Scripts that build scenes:
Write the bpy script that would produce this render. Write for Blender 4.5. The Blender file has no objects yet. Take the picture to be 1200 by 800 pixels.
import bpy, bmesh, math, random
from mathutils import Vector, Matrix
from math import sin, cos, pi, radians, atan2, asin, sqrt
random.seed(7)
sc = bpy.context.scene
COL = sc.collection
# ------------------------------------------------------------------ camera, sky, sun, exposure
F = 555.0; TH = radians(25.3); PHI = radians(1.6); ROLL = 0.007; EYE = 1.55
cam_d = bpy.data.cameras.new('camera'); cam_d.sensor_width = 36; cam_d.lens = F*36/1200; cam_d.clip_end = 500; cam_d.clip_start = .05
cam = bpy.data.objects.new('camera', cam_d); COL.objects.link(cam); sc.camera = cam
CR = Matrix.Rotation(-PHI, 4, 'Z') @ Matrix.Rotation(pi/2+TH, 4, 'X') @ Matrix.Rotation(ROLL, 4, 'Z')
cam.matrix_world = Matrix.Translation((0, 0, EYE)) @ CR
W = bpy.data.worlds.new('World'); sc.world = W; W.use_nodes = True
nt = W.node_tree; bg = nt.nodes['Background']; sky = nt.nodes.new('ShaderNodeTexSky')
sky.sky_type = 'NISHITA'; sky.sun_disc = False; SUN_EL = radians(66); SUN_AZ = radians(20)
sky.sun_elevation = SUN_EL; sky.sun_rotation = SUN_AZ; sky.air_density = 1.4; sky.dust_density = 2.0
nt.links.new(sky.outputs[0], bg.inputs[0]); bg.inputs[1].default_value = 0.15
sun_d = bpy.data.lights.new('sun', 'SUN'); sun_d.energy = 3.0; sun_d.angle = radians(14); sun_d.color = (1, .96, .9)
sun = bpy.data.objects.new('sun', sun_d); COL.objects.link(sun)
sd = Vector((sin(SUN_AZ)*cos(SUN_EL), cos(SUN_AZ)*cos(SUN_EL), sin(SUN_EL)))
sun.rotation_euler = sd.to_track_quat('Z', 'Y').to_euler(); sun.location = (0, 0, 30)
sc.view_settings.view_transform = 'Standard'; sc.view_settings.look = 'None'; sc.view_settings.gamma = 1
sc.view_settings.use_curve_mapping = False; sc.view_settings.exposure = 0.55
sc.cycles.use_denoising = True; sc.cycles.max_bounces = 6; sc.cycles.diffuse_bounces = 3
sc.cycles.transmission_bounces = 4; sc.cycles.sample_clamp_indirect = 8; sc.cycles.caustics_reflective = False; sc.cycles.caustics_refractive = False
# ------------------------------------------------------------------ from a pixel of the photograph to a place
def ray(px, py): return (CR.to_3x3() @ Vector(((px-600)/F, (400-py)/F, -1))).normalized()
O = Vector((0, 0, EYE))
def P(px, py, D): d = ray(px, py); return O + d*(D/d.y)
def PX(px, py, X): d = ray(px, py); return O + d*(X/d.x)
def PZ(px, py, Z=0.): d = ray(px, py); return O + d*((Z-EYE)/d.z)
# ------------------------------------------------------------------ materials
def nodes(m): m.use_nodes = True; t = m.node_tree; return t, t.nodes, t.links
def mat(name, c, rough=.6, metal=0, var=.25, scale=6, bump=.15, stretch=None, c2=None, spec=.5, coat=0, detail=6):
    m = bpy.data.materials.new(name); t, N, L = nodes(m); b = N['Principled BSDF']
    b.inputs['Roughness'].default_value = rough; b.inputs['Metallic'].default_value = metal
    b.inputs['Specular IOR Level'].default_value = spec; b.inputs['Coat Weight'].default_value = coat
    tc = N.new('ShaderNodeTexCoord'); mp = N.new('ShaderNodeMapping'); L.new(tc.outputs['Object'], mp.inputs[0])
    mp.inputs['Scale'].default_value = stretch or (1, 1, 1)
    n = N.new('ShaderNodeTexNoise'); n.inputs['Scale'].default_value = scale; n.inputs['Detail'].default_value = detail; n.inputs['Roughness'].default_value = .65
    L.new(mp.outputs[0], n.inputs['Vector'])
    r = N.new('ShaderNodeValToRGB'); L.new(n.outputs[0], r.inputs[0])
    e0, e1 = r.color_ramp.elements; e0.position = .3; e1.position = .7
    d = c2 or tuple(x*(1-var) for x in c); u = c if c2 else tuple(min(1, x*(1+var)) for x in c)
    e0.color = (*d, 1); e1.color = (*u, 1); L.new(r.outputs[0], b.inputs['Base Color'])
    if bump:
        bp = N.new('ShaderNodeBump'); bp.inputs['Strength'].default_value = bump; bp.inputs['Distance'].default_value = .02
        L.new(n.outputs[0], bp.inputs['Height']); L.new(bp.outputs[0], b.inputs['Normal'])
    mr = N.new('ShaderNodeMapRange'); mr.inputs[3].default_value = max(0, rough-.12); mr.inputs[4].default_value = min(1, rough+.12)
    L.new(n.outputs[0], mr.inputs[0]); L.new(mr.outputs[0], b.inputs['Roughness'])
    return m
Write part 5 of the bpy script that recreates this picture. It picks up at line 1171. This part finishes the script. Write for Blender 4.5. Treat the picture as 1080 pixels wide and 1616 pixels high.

**Exercise directions:** Extract every entry in the listing word for word.

**Task result:**
Write the bpy script that would produce this render. Write for Blender 4.5. The Blender file has no objects yet. Take the picture to be 1200 by 800 pixels.
import bpy, bmesh, math, random
from mathutils import Vector, Matrix
from math import sin, cos, pi, radians, atan2, asin, sqrt
random.seed(7)
sc = bpy.context.scene
COL = sc.collection
# ------------------------------------------------------------------ camera, sky, sun, exposure
F = 555.0; TH = radians(25.3); PHI = radians(1.6); ROLL = 0.007; EYE = 1.55
cam_d = bpy.data.cameras.new('camera'); cam_d.sensor_width = 36; cam_d.lens = F*36/1200; cam_d.clip_end = 500; cam_d.clip_start = .05
cam = bpy.data.objects.new('camera', cam_d); COL.objects.link(cam); sc.camera = cam
CR = Matrix.Rotation(-PHI, 4, 'Z') @ Matrix.Rotation(pi/2+TH, 4, 'X') @ Matrix.Rotation(ROLL, 4, 'Z')
cam.matrix_world = Matrix.Translation((0, 0, EYE)) @ CR
W = bpy.data.worlds.new('World'); sc.world = W; W.use_nodes = True
nt = W.node_tree; bg = nt.nodes['Background']; sky = nt.nodes.new('ShaderNodeTexSky')
sky.sky_type = 'NISHITA'; sky.sun_disc = False; SUN_EL = radians(66); SUN_AZ = radians(20)
sky.sun_elevation = SUN_EL; sky.sun_rotation = SUN_AZ; sky.air_density = 1.4; sky.dust_density = 2.0
nt.links.new(sky.outputs[0], bg.inputs[0]); bg.inputs[1].default_value = 0.15
sun_d = bpy.data.lights.new('sun', 'SUN'); sun_d.energy = 3.0; sun_d.angle = radians(14); sun_d.color = (1, .96, .9)
sun = bpy.data.objects.new('sun', sun_d); COL.objects.link(sun)
sd = Vector((sin(SUN_AZ)*cos(SUN_EL), cos(SUN_AZ)*cos(SUN_EL), sin(SUN_EL)))
sun.rotation_euler = sd.to_track_quat('Z', 'Y').to_euler(); sun.location = (0, 0, 30)
sc.view_settings.view_transform = 'Standard'; sc.view_settings.look = 'None'; sc.view_settings.gamma = 1
sc.view_settings.use_curve_mapping = False; sc.view_settings.exposure = 0.55
sc.cycles.use_denoising = True; sc.cycles.max_bounces = 6; sc.cycles.diffuse_bounces = 3
sc.cycles.transmission_bounces = 4; sc.cycles.sample_clamp_indirect = 8; sc.cycles.caustics_reflective = False; sc.cycles.caustics_refractive = False
# ------------------------------------------------------------------ from a pixel of the photograph to a place
def ray(px, py): return (CR.to_3x3() @ Vector(((px-600)/F, (400-py)/F, -1))).normalized()
O = Vector((0, 0, EYE))
def P(px, py, D): d = ray(px, py); return O + d*(D/d.y)
def PX(px, py, X): d = ray(px, py); return O + d*(X/d.x)
def PZ(px, py, Z=0.): d = ray(px, py); return O + d*((Z-EYE)/d.z)
# ------------------------------------------------------------------ materials
def nodes(m): m.use_nodes = True; t = m.node_tree; return t, t.nodes, t.links
def mat(name, c, rough=.6, metal=0, var=.25, scale=6, bump=.15, stretch=None, c2=None, spec=.5, coat=0, detail=6):
    m = bpy.data.materials.new(name); t, N, L = nodes(m); b = N['Principled BSDF']
    b.inputs['Roughness'].default_value = rough; b.inputs['Metallic'].default_value = metal
    b.inputs['Specular IOR Level'].default_value = spec; b.inputs['Coat Weight'].default_value = coat
    tc = N.new('ShaderNodeTexCoord'); mp = N.new('ShaderNodeMapping'); L.new(tc.outputs['Object'], mp.inputs[0])
    mp.inputs['Scale'].default_value = stretch or (1, 1, 1)
    n = N.new('ShaderNodeTexNoise'); n.inputs['Scale'].default_value = scale; n.inputs['Detail'].default_value = detail; n.inputs['Roughness'].default_value = .65
    L.new(mp.outputs[0], n.inputs['Vector'])
    r = N.new('ShaderNodeValToRGB'); L.new(n.outputs[0], r.inputs[0])
    e0, e1 = r.color_ramp.elements; e0.position = .3; e1.position = .7
    d = c2 or tuple(x*(1-var) for x in c); u = c if c2 else tuple(min(1, x*(1+var)) for x in c)
    e0.color = (*d, 1); e1.color = (*u, 1); L.new(r.outputs[0], b.inputs['Base Color'])
    if bump:
        bp = N.new('ShaderNodeBump'); bp.inputs['Strength'].default_value = bump; bp.inputs['Distance'].default_value = .02
        L.new(n.outputs[0], bp.inputs['Height']); L.new(bp.outputs[0], b.inputs['Normal'])
    mr = N.new('ShaderNodeMapRange'); mr.inputs[3].default_value = max(0, rough-.12); mr.inputs[4].default_value = min(1, rough+.12)
    L.new(n.outputs[0], mr.inputs[0]); L.new(mr.outputs[0], b.inputs['Roughness'])
    return m
Write part 5 of the bpy script that recreates this picture. It picks up at line 1171. This part finishes the script. Write for Blender 4.5. Treat the picture as 1080 pixels wide and 1616 pixels high.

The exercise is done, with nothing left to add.